Saturday, October 29, 2005


The Bible is filled with lonely people. Think of Jonah in the whale, Daniel in the lion's den, Job in his misery, Paul in his prison cell, even Jesus during his 40 days' ordeal alone in the desert.
Of course, solitude is no sin, and it is often a matter of personal choice to abandon the crowds and get one's work done with no distractions. Think of the early Christian hermits who embraced solitary lives to be alone with God.
Today, people who are desperately lonely often attempt to hide their condition by protesting that they are independent or self-sufficient. But, increasingly, they are turning to the Internet for an anonymous way of hooking up with other lonely people.
Last year someone calling himself Wetfeet2000 typed into the Google search engine, "I am lonely." He received a rash of responses, prompting him to ask himself, "Does that make you the most popular loneliest person on the planet?"
Since then, the anonymous outing of lonely people has become an industry. Correspondents have talked one another out of suicide and into helping others as a solution to unwanted solitude. But other responses are not so solicitous. Someone calling himself SAGoon gave a complainer this prescription: "First, buy a gun. Second, shoot yourself."
By August of this year the discussion on Google had become international and had grown to 107 pages, prompting a brief article in The New Yorker, which in turn encouraged nonlonely people to visit the site out of curiosity. That infuriated the genuinely lonely people. A regular user calling himself FrenchToast, wrote, "I'm outta here! This used to be a pretty cool site. People discovered it through serendipity and wound up sharing some very personal stuff."
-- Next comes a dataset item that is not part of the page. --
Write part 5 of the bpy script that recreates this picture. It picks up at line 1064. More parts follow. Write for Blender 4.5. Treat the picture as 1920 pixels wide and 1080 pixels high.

In short, the nonlonely people had started giving advice to the complainers -- something they didn't want. Most preferred to stew in their own juices so long as they could share their misery. Many had come to define themselves as lonely and developed a perverse pride in their condition.
What some wrote
A few examples:
Oddkod: "Maybe I am just saying my little piece, congratulating myself. ... Maybe no one will read my post and understand it. ... Maybe someone out there will read it and understand, and maybe she will write back."
NYERREADER: "In New York City, millions of people, but here I am: quite overweight, single, nearing a big, ugly birthday. Time to stop the pity party, I know, but terribly lonesome in the meantime... "
alonetonight: "this thread is so beautiful ... it feels like humanity crying out in one voice ... I'm lonely tonight. Anyone in montreal? I wish we could go for a walk together ..."
Some lonely people become upbeat about sharing their plight: "I'll be everyone's friend!!!" writes Kristen. But others are neither articulate nor sympathetic. Jack the King, for example, is a scold: "some of u talk to damn much! no wonder u lonely."